### DIRECTIVE
From the first line of the data below, repeat each line exactly until you reach the line with "COL = scene.collection"; include that line too.

### STORED DATA
──────
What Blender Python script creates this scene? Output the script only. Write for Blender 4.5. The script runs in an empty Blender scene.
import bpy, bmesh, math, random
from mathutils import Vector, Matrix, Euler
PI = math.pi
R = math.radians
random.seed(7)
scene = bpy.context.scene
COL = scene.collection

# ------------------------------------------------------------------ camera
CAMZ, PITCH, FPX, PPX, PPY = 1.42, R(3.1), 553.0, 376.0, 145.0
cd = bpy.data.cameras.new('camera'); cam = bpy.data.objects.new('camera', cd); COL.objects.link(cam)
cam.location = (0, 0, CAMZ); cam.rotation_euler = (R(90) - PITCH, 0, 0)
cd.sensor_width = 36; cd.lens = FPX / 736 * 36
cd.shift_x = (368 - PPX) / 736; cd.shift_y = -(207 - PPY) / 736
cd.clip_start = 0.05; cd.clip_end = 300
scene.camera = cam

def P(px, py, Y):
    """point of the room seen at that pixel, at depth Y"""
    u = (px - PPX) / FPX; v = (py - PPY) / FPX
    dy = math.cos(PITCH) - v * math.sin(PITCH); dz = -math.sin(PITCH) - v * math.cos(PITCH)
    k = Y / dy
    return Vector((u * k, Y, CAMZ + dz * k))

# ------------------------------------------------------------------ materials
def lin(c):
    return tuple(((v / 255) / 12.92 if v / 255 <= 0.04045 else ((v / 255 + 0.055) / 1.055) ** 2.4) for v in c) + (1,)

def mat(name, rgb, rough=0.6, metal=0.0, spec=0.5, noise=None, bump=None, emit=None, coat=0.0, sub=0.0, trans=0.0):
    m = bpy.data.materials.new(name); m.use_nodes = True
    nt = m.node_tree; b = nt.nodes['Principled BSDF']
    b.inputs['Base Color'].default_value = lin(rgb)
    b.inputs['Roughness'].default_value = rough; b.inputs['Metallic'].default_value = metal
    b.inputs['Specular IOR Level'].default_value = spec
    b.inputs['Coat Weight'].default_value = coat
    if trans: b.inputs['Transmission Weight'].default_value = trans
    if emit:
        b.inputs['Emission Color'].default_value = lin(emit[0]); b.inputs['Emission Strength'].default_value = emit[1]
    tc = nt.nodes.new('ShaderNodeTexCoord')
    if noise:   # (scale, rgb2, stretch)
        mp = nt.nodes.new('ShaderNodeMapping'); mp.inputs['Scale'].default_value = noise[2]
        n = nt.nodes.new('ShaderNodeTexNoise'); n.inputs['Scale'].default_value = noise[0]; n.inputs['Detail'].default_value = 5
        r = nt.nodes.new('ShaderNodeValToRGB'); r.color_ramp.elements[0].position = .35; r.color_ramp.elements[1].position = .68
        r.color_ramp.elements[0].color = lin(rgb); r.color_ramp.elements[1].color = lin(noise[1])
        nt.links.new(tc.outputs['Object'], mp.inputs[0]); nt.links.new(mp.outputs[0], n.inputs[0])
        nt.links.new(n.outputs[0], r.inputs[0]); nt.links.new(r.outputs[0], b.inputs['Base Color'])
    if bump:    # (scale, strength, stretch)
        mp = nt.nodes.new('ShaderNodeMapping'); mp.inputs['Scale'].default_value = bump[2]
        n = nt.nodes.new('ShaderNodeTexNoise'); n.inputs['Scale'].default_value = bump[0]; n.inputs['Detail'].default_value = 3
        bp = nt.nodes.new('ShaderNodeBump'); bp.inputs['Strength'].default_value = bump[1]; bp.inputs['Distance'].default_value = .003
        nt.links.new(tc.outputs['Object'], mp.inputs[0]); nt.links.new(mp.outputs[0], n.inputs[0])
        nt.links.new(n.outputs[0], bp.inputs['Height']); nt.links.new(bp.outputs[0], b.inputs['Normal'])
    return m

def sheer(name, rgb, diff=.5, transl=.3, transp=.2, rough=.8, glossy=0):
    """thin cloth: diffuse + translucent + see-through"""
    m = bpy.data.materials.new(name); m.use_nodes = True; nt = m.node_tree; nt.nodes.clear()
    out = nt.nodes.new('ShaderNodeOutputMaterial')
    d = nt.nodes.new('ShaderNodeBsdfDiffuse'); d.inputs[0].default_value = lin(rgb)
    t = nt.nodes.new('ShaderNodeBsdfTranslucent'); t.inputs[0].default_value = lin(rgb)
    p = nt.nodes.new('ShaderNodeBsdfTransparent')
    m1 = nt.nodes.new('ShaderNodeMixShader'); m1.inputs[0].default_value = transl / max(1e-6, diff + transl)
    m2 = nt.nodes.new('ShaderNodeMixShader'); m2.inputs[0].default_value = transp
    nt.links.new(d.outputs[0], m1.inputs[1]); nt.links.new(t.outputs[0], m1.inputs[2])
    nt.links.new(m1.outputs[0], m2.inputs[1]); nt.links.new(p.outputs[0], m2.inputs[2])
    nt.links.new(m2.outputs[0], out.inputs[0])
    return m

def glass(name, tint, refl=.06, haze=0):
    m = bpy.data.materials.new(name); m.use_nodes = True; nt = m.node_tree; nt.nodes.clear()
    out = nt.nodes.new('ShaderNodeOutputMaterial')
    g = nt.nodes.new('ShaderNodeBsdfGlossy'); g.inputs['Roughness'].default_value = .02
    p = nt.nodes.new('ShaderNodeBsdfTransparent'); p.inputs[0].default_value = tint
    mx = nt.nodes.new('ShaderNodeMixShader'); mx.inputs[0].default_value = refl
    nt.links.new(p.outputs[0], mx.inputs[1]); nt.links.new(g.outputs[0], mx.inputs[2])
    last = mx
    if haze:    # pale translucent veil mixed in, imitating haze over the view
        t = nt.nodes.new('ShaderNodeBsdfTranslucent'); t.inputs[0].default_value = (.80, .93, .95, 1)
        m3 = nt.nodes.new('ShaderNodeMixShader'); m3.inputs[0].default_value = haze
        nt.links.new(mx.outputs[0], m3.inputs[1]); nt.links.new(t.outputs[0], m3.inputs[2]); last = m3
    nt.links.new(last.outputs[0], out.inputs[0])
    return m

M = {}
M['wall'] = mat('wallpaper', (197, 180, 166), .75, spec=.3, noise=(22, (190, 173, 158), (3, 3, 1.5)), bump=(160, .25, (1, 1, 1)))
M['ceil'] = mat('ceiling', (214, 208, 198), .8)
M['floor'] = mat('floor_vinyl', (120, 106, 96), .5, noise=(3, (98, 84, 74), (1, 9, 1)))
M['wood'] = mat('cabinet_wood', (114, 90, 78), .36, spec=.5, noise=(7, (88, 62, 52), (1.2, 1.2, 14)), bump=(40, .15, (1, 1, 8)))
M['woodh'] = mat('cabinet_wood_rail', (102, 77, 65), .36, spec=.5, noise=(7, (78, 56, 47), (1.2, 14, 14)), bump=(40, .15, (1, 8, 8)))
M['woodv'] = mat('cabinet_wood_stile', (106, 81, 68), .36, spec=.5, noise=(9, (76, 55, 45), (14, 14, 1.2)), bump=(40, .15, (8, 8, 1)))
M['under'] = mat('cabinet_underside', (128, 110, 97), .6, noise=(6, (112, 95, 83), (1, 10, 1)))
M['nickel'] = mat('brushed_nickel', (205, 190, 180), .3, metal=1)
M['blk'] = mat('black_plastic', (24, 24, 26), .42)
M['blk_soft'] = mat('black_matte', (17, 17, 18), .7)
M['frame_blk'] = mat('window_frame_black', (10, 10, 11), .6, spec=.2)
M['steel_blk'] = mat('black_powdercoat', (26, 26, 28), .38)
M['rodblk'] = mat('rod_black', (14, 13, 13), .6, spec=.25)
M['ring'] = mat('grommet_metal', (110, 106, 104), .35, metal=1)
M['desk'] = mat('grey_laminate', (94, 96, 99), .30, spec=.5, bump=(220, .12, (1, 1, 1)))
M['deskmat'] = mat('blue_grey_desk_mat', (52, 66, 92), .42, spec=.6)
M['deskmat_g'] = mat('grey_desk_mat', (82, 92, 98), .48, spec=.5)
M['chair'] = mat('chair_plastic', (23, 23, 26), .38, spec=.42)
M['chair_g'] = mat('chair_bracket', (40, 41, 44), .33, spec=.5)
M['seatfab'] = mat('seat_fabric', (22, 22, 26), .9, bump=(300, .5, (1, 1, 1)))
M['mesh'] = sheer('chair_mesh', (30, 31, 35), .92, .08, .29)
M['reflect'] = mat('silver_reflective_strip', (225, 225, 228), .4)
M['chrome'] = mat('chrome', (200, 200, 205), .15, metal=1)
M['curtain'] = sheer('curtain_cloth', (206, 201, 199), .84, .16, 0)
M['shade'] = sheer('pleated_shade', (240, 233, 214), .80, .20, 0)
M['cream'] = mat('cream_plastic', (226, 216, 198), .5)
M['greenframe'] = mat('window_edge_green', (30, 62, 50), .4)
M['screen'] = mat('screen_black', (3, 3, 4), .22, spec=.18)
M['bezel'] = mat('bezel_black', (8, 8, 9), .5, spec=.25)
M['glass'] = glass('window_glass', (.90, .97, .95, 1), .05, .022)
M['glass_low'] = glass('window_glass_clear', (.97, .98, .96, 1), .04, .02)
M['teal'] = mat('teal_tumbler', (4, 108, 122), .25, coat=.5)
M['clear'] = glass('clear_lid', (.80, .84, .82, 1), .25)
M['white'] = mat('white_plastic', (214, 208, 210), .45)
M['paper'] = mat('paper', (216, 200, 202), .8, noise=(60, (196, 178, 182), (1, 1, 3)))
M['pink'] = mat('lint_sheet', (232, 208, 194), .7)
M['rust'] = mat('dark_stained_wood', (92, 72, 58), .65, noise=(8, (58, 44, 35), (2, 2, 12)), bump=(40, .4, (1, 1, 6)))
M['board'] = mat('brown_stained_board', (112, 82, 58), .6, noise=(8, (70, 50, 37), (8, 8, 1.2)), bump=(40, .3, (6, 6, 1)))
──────
### WRITTEN REPLY
What Blender Python script creates this scene? Output the script only. Write for Blender 4.5. The script runs in an empty Blender scene.
import bpy, bmesh, math, random
from mathutils import Vector, Matrix, Euler
PI = math.pi
R = math.radians
random.seed(7)
scene = bpy.context.scene
COL = scene.collection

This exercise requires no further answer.